ABOUT FRANCESCA ZAMBELLO
Francesca Zambello is the Artistic Director of Washington National Opera. Previously she has served as its Artistic Advisor. She has directed many WNO productions, including Of Mice and Men (debut in 2001), Fidelio (2003), Die Walküre (2003 and 2007), Billy Budd (2004), Porgy and Bess (2005 and 2010), Das Rheingold (2006), Siegfried (2009), Salome (2010), and Show Boat (2013). Since September 2010 she has also been the Artistic and General Director of The Glimmerglass Festival in upstate New York.
An internationally recognized director of opera and theater, Zambello’s work has been seen at the Metropolitan Opera, Teatro alla Scala, the Bolshoi, Royal Opera House, Munich State Opera, Paris Opera, New York City Opera, Lyric Opera of Chicago, and English National Opera. She has staged plays and musicals on Broadway, at the Royal National Theatre, BAM, the Guthrie Theater, Vienna’s Raimund Theater, the Bregenz Festival, Sydney Festival, Disneyland, Berlin’s Theater des Westens, and at the Kennedy Center.

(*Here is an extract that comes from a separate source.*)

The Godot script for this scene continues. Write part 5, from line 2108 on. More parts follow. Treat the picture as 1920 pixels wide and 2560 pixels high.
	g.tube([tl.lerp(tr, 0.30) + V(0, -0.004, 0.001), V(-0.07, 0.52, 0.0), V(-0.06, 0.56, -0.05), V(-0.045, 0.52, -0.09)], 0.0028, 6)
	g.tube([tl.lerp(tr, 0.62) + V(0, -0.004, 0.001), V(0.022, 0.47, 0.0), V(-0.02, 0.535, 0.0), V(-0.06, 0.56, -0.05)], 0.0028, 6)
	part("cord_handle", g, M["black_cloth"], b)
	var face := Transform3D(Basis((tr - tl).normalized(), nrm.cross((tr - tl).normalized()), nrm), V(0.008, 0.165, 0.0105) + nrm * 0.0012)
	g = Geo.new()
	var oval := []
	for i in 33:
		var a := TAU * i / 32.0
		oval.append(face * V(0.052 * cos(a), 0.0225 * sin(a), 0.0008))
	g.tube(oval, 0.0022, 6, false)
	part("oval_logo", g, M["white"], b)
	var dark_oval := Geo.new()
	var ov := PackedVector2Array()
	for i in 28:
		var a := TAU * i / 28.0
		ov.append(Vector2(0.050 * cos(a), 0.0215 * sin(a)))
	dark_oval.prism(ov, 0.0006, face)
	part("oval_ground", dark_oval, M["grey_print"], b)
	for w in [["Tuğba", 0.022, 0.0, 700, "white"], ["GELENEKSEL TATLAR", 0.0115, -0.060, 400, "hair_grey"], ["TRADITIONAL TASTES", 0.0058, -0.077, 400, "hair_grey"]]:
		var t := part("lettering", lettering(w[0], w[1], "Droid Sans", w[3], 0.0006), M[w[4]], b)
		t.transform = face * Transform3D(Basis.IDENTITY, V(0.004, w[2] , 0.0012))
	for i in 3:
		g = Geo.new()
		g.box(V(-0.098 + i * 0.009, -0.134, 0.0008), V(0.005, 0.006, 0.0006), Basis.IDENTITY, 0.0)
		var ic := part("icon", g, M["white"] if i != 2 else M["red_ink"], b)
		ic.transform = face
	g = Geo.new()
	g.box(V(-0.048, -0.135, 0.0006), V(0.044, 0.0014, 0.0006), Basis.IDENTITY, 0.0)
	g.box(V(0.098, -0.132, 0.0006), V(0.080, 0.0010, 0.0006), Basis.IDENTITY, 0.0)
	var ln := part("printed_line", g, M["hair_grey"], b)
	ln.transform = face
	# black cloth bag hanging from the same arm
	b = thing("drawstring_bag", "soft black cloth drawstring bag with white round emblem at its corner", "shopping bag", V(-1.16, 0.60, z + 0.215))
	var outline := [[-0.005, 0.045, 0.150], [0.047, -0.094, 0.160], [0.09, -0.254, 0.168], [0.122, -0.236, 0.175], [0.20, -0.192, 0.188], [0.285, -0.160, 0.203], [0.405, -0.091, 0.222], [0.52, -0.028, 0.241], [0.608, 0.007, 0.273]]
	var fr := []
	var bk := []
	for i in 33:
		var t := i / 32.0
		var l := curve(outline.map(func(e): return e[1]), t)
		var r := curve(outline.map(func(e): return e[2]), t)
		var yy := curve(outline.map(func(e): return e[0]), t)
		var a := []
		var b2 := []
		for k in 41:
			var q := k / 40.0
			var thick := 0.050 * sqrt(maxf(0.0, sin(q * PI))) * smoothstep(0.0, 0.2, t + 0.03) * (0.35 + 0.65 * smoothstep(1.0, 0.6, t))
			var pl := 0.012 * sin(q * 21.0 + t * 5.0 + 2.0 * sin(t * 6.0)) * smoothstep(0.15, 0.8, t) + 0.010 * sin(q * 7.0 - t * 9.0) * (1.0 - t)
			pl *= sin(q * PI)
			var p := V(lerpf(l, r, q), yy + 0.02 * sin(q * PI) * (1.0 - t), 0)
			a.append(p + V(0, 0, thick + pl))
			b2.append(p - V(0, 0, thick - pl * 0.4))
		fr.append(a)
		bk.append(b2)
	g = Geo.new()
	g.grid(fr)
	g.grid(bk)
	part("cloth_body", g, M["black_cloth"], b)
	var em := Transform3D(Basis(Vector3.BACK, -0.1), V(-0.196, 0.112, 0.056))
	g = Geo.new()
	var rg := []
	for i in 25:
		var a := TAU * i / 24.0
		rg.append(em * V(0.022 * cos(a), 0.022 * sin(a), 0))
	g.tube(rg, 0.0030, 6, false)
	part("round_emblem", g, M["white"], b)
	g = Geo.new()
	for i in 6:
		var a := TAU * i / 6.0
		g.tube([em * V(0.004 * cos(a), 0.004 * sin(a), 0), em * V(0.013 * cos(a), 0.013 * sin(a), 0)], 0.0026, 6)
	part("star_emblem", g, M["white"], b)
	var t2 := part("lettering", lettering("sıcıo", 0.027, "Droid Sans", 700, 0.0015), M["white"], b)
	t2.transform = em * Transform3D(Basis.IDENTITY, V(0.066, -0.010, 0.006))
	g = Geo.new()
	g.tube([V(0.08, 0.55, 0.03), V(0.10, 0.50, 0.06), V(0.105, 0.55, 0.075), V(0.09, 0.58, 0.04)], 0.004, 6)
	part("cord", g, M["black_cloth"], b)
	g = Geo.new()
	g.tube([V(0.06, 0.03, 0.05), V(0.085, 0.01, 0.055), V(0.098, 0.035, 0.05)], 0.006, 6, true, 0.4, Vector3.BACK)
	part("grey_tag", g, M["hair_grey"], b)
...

She began her career as the Artistic Director of the Skylight Opera Theatre and as an assistant director to the late Jean-Pierre Ponnelle. She has been a guest lecturer at Harvard, Juilliard, and Yale. An American who grew up in Europe, she speaks French, Italian, German, and Russian. She is a graduate of Colgate University in Hamilton, New York.
She most recently developed and directed the world premiere of Christopher Theofanidis’ Heart of a Soldier for San Francisco Opera, where she served as Artistic Advisor from 2006-2011. Her acclaimed production of Show Boat opened at Lyric Opera of Chicago in February 2012. Other recent directing highlights include a new production of La traviata for Opera on Sydney Harbor in March 2012 and a new production of Aida at The Glimmerglass Festival in July 2012.
She has been awarded the Chevalier des Arts et des Lettres by the French government for her contribution to French culture, and the Russian Federation’s medal for Service to Culture. Her theatrical honors include three Olivier Awards, two Evening Standard Awards, two French Grand Prix des Critiques, Helpmann Award, Green Room Award, Palme d’Or in Germany, and the Golden Mask in Russia.